The Turing Test

Alan Turing proposed a test inspired by a party game known as the 'Imitation Game', in which a man and a woman go into separate rooms, and guests try to tell them apart by writing a series of questions and reading the typewritten answers the man and the woman send back.

This activity involves students writing a series of questions for online 'robots'.

Preparation

Make sure the two websites listed below are working OK before you go into the lesson. Also do some research on Alan Turing if you plan to get students to use google to find information about him.

Procedure

  • Ask your students the following questions in open class:
    • Do you think a computer will be invented that can interact with a human without the human realising that it’s a computer?
    • How well do you think computers cope now with language?
    • Have you ever used a translation tool? Have you found it useful/ accurate? Has the translation been good enough to use?
  • Ask your students whether they have ever heard of Alan Turing. Say that they are going to do a computer based activity and that their first task is to use the internet to find out who Alan Turing is and what the following have in connection with him.
    • The Enigma Code (he cracked it)
    • poisoned apple (he killed himself with one)
    • Gordon Brown  (he reclassified him as a war hero in 2009)
    • Steve Jobs (it’s rumoured that the Apple logo was created as a tribute to Alan Turing but Steve Jobs denies this)
    • The Turing Test (he proposed that we should not ask whether machines are intelligent, or can think, but whether they can act like a person).
  • Then in preparation for the computer based activity ask students to work in pairs or groups (the same pairs or groups as they will work on the computers) and think of five questions they would ask the computer to find out if there was a human answering them or whether the answers were coming from a robot/the computer. The only rule is they are not allowed to ask whether the 'person' is a robot/computer.
  • Monitor as students work to help them to formulate their ideas and questions. Take note of any problems areas such as question formation, phrases and vocabulary and spend some time going through these as a whole class so that students learn new language from others in the class and begin the computer task with correct questions.
  • Then ask students to work alone and to speculate what the answer is going to be. Again go through any problem areas. For me this is the most important point of the lesson as this is where fluency practice can be used as an opportunity for students to learn new language, understand why they make the mistakes they do and improve both accuracy and fluency.
  • Students then follow this link: http://alice.pandorabots.com and http://www.cooldictionary.com/splotchy.mpl and start their chat with the person/robot. They note the answers to the five questions and then carry on the conversation wherever it takes them after that. Students always enjoy talking to the robot and so you just need to set a time limit and allow them to carry on until the time is up.
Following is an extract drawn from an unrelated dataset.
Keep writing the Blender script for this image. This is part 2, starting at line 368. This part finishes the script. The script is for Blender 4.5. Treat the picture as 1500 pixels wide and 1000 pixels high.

The robot will often use quite sophisticated language so help where possible and ask students to note any words or phrases for later class use.
  • After the activity ask students to share their experiences talking to Alice and Splotchy and see how convincing the robot (or 'bot') was. Were there any questions it coped well with? Anything it couldn’t cope with at all? What strategies did the robot use to deal with questions it maybe didn’t understand? What happened if the students didn’t get the English correct in their questions or responses?
  • To finish off, go through the Alan Turing questions. Do you agree with Turing that whether a machine can produce the same results as a human is more important than whether it is intelligent? Should computers have 'rights'?